DÉCRYPTAGE. Nommé en septembre dernier président du Cercle français de l’eau, élu local depuis 1983, Thierry Burlot est aujourd’hui vice-président du conseil régional de Bretagne, chargé de l’environnement, l’eau, la biodiversité et le climat. Interviewé par RCL, il revient sur les grands enjeux de la politique de l’eau.
RCL : Pourquoi avez-vous accepté d’être président du Cercle français de l’eau (CFE) ?
Thierry Burlot : Je suis très attaché aux sujets liés à l’environnement, en général, et à l’eau, en particulier. Mon engagement en politique, au niveau local et régional, en témoigne. Je suis depuis de nombreuses années vice-président du conseil régional de Bretagne, chargé de l’environnement, l’eau, la biodiversité et le climat. Je me bats tous les jours pour améliorer la qualité de l’eau en Bretagne. L’autre raison est qu’en participant au Forum de l’eau à Dakar, j’ai pu constater que la France, qui est un modèle de gestion de l’eau reconnu, tendait à perdre de son crédit. Nous avons sur le territoire les meilleures entreprises, pourtant la France perd de sa notoriété. C’est du gâchis. Voilà pourquoi, j’ai accepté avec plaisir la présidence pour défendre notre système qui se fonde sur la concertation et la capacité d’agir au plus près des territoires. Lieu de réflexion et d’échanges commun entre acteurs français de l’eau, le CFE répond pleinement à cette attente. Nous allons apporter une réflexion nouvelle, construite collectivement avec nos partenaires, pour que la France retrouve son leadership.
Quel rôle la France joue-t-elle dans la politique européenne de l’eau ?
T. B. : Un rôle central. Mais elle doit réaffirmer son modèle de gestion collective par bassin. Et concernant la directive-cadre européenne, près de vingt ans après son adoption, il est nécessaire d’améliorer ce texte si nous voulons faciliter l’atteinte des objectifs fixés, tenir compte de la découverte de nouvelles substances polluantes dans les eaux et de l’évolution au plan mondial du contexte juridique.
Que pensez-vous d’un éventuel assouplissement de cette directive-cadre européenne ?
T. B. : Il faut maintenir le cap.
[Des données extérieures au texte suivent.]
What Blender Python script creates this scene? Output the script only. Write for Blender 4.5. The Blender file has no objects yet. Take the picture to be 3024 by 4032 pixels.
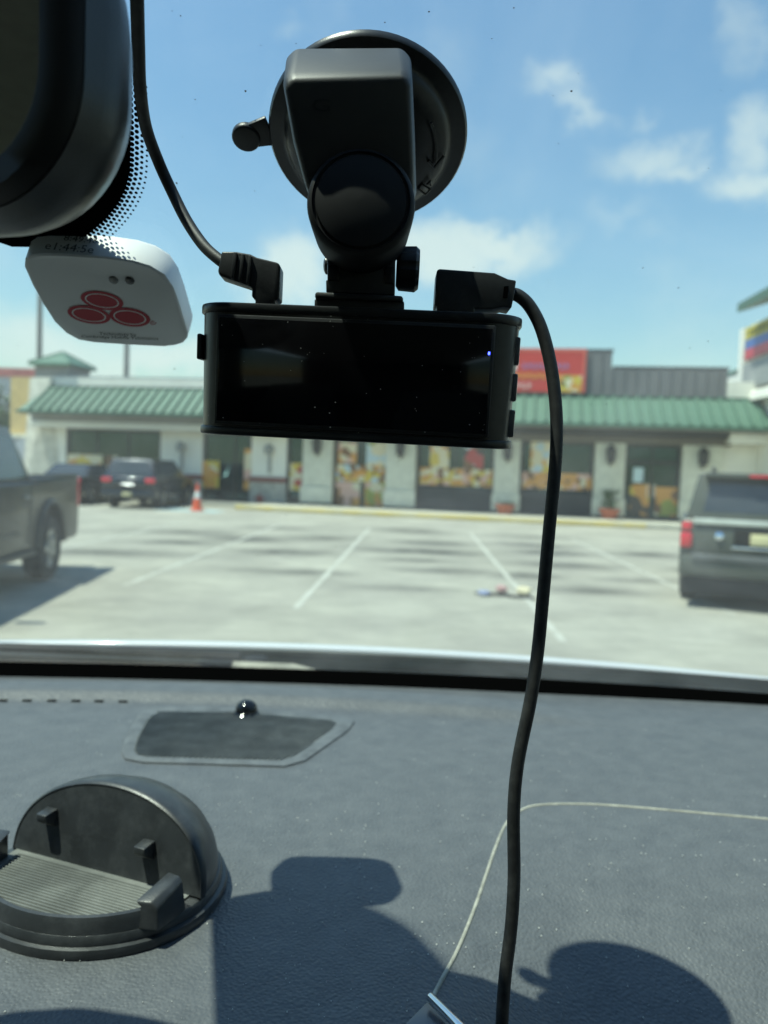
import bpy, bmesh, math, random
from mathutils import Vector, Matrix
random.seed(7)
R = math.radians
scene = bpy.context.scene
COL = scene.collection

# ------------------------------------------------------------------ camera
EYE = 1.55
cam_d = bpy.data.cameras.new('camera'); cam = bpy.data.objects.new('camera', cam_d); COL.objects.link(cam)
cam_d.sensor_fit = 'VERTICAL'; cam_d.sensor_height = 9.8; cam_d.sensor_width = 7.35
cam_d.lens = 9.8 * 3030 / 4032
cam_d.clip_start = 0.01; cam_d.clip_end = 2000
cam_d.dof.use_dof = True; cam_d.dof.focus_distance = 0.272; cam_d.dof.aperture_fstop = cam_d.lens / 2.3
cam.matrix_world = (Matrix.Translation((0, 0, EYE)) @ Matrix.Rotation(R(90) - math.atan(160 / 3030), 4, 'X')
                    @ Matrix.Rotation(R(2.1), 4, 'Z'))
scene.camera = cam
scene.render.resolution_x, scene.render.resolution_y = 768, 1024

# ------------------------------------------------------------------ light
SUN = Vector((-0.375, -0.117, 1.0)).normalized()
sun_d = bpy.data.lights.new('sun', 'SUN'); sun_d.energy = 2.2; sun_d.angle = R(0.53); sun_d.color = (1.0, 0.94, 0.83)
sun = bpy.data.objects.new('sun', sun_d); COL.objects.link(sun); sun.location = (0, 0, 30)
sun.rotation_euler = SUN.to_track_quat('Z', 'Y').to_euler()
scene.view_settings.view_transform = 'Standard'; scene.view_settings.look = 'None'
scene.view_settings.gamma = 1.0; scene.view_settings.use_curve_mapping = False
scene.view_settings.exposure = 1.55
scene.cycles.use_denoising = True
scene.cycles.max_bounces = 10; scene.cycles.transparent_max_bounces = 24
scene.cycles.caustics_reflective = False; scene.cycles.caustics_refractive = False
scene.cycles.sample_clamp_indirect = 6.0

# ------------------------------------------------------------------ sky
world = bpy.data.worlds.new('World'); scene.world = world; world.use_nodes = True
wn = world.node_tree; wn.nodes.clear()
def W(t, **k):
    n = wn.nodes.new(t)
    for a, b in k.items(): setattr(n, a, b)
    return n
def wl(a, b): wn.links.new(a, b)
def wm(op, a, b=None, clamp=False):
    n = W('ShaderNodeMath', operation=op, use_clamp=clamp)
    for i, v in enumerate((a, b)):
        if v is None: continue
        if isinstance(v, (int, float)): n.inputs[i].default_value = v
        else: wl(v, n.inputs[i])
    return n.outputs[0]
sky = W('ShaderNodeTexSky', sky_type='NISHITA', sun_disc=False)
sky.sun_elevation = math.asin(SUN.z); sky.sun_rotation = math.atan2(SUN.x, SUN.y)
sky.air_density = 2.4; sky.dust_density = 0.0; sky.ozone_density = 8.0; sky.altitude = 2000
tc = W('ShaderNodeTexCoord')
nrm = W('ShaderNodeVectorMath', operation='NORMALIZE'); wl(tc.outputs['Generated'], nrm.inputs[0])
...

N’oublions pas que c’est grâce à l’Union européenne que la prise de conscience sur la qualité de l’eau a émergé. Parce que les États seuls ont parfois manqué de vision sur le sujet. L’Europe a beaucoup apporté sur les questions environnementales et ce serait dommage que l’on revienne en arrière.
Que pensez-vous des grandes mesures qui ont émergé des Assises de l’eau ?
T. B. : Les 23 mesures présentées en juillet dernier par le ministère de la Transition écologique et solidaire pour faire face au dérèglement climatique qui affecte nos ressources en eau me semblent aller dans le bon sens. Sur le petit cycle de l’eau, la nécessité de poursuivre la modernisation du service publique est une bonne chose. Il faut travailler sur les fuites, les économies… Sur le grand cycle, on voit bien que le sujet reste complexe face au défi du changement climatique. La ressource en eau ne va plus être inépuisable. Il va falloir la gérer différemment. Il nous faudra créer de nouvelles solidarités et des liens entre politique agricole commune et reconquête de la qualité des eaux. Le droit à l’eau, c’est le droit au développement des territoires. Seul celui qui aura de l’eau de qualité pourra se développer
Et demain…
T. B. : La plus grande cause migratoire sera l’accès à l’eau. On parle déjà de 150 millions de migrants en 2050 dans le monde à cause du réchauffement climatique et du manque d’accès à l’eau. Et la France ne sera pas épargnée. Dans le bassin de Bretagne, on prévoit 30 % d’eau en moins en 2050. Ce qui veut dire que toutes les politiques agricoles vont devoir évoluer.
Pourquoi la France n’utilise-t-elle pas ses eaux usées ?
T. B. : C’est une des conclusions des Assises. Face à la raréfaction des ressources, elles ont permis d’ouvrir le débat sur la réutilisation des eaux usées.
Et les inondations…
T. B. : On a méprisé depuis des années les espaces naturels et leurs vertus au profit du bétonnage et de l’artificialisation des sols. Aujourd’hui, on redécouvre que les inondations sont de plus en plus fréquentes et de plus en plus violentes. Si on y ajoute le manque d’entretien des berges et des cours d’eau et l’augmentation du niveau de la mer, on aggrave davantage le phénomène.
Qui est responsable ?
T. B. : Tout le monde est responsable. Les maires, les départements, les régions l’État et les citoyens. Il est temps de reconsidérer la conservation de la ressource en eau.